Does the country share a currency, and if so, does it benefit from this?

Ah, the Euro; An experiment still producing a wealth of feedback. Germany, the austere, disciplined, and productive backbone of this currency pact, may presently be suffering from the likes of Portugal and Greece. You are only as strong as the weakest link, it is said. Greece and Portugal may be awake only because of their more puritanical neighbors.

A benefit and a curse is how some describe a shared currency- it just depends on who you ask.

What is the current state and direction of monetary policy, easy of austere?

In the US, the Fed has kept money as easy as ever since they first took action in the Great Financial Crisis. The direction, however, is changing. Letting certain balance sheet assets mature, without replacing them, is akin to downshifting a vehicle.

The European Central Bank is hungry for bonds, still devouring them-some, they are even privileged to pay interest on, effectively. This is likely to continue until the end of his new year. The direction is still friction-less.

Japan is buying ETFs! Equity ETFs! Simply put, the BOJ is easy and doesn’t care who knows it.


Fiscal Policy

Is the effective corporate tax rate competitive?

This has been a hot topic in the states during this election season and current presidency. Many were carrying torches toward companies like Apple, who decided to be domiciled in Ireland due to lower taxes despite making most of their money elsewhere.

What is the majority of government spending used for?

For some it may be defense, for others infrastructure. Different countries have different needs so the allocation of public spending can influence growth and stability in differet ways.

What is the current state and direction of fiscal policy, easy or austere?

Is there a budget deficit, meaning the country is likely in an easy stage of fiscal policy, or is there a surplus, meaning they are cutting back.




In the US, the labor force participation rate has been falling for the past decade. From it’s peak at that time of over 66%, it has diminished to just under 63%. This is a negative sign as less eligible people are actually working to improve economic output.

The US is not alone in this- Japan’s participation rate, along with the global average, has been falling for decades. While this is not necessarily a cause for concern, the median age in Japan is near the highest in the world at 48. This is a whole decade older than their stateside counterparts and does not bode well for the future.


You’ve heard it a million times. Entitlements are ruining the country. What’s interesting, though, is entitlements have been given a bad name. People who pay in are actually entitled to take their money out. Talk about misguided anger. Nonetheless, some of our perfectly efficient and farsighted governments have made a mess of their promises.

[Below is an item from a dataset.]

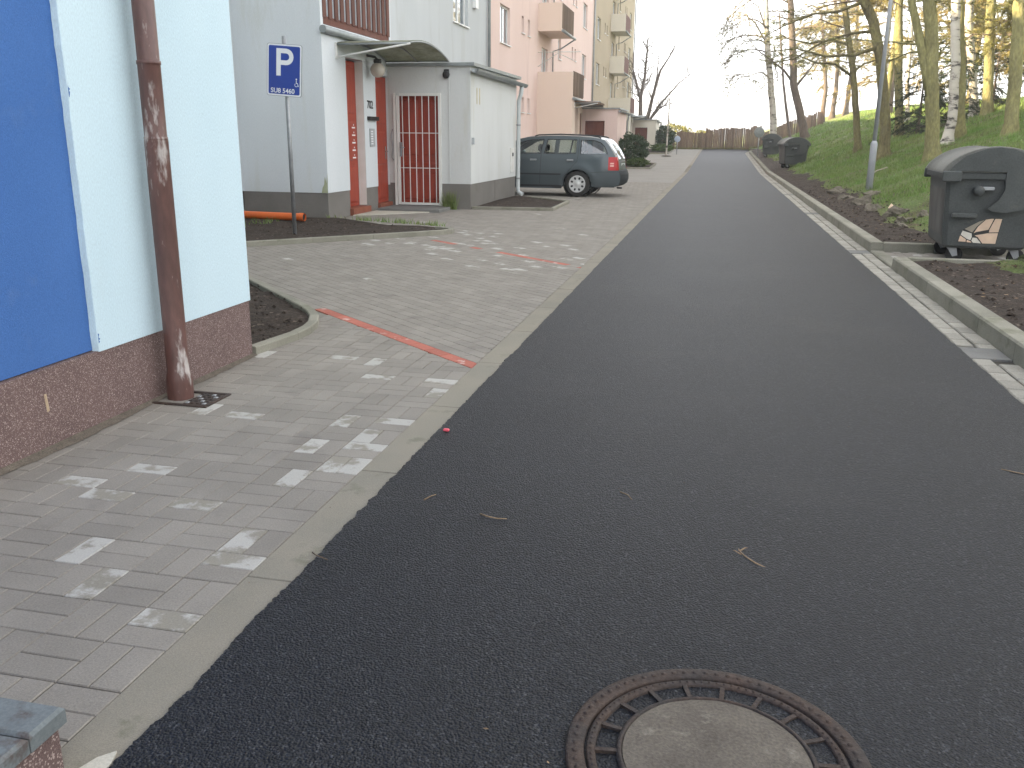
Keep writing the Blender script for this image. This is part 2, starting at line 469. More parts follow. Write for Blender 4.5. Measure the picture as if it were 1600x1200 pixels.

This boo-boo has left a scar that they hope to inflate away, but will likely have to come to terms with at some point. Having the reserve currency of the world has given us the option to sweep this problem under the rug, but other countries, finding themselves in the same  position, may not be so lucky.


Productivity is what drives growth. Education is what drives productivity. Being on the razor’s edge of technology and science is generally the best way to gain a competitive advantage, therefore education in these areas may predict, or at least set a solid foundation for these prospects.




Although we are far removed in time from a conflict on our soil, many other countries are again not so lucky. War disrupts and reallocates labor, raw materials and demand. It causes losses, both physical and psychological. Allies and strength of military are still important factors in the relatively peaceful time in, at least, the developed countries.

Trade War?

As mentioned above, retaliations can be made in the form of tariffs and embargoes. It can cripple the likes of a country with a concentrated trade portfolio. While we seem to live in a time of political aggression, a bit of diplomacy never hurt on the trading front.

Currency War?

Another serious risk to trade and economic health is the possibility of a currency war. Stability is a sought after quality in foreign exchange, but some countries aim to take advantage of others by weakening their currency, improving exports and therefore taking a larger piece of the pie.